As already noted, the latter finding might seem counterintuitive when viewed from the perspective of goal-oriented action. Normally we know what we are aiming at. So why should effects evoke actions subliminally? Yet this apparent contradiction is resolved by setting apart two aspects of goal-oriented action, goal implementation and goal realization. Whereas it is taken for granted that implementing a goal is mediated by, or at least associated with, awareness, the realization of an implemented goal need not necessarily be. Indeed Lotze (1852) was already speculating about this distinction when he stated “We can only generate those psychic states [i.e., goal images, W.K.] that serve as a starting point for these psychic processes, which then unroll in accordance with our means, following laws and mediations that elude our awareness” (Lotze, 1852, p.288, translation by the author). The present study represents a nice empirical verification of this conjecture.

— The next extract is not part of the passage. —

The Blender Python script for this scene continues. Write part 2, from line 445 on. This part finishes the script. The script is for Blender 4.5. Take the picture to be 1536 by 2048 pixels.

To avoid any misunderstanding a final note is warranted. Although we found subliminal priming after responses had become associated with consciously experienced effects, we did not explore the question whether responses can become associated with effects that participants were already unaware of during acquisition—interesting from the perspective of implicit learning. Existing evidence suggests, however, that associations with unconscious stimuli are generally very hard to acquire and confined to particular stimulus and response categories (e.g., fear-inducing stimuli and autonomous responses, Öhmann & Soares, 1998). Indeed, several informal attempts in our lab to establish associations between actions and subliminal effects of the type used here failed to yield any reliable results. Thus, awareness is apparently irrelevant for the functioning of action-effect associations that are already acquired. It is crucial, however, for the acquisition of such associations itself. This issue certainly warrants future research.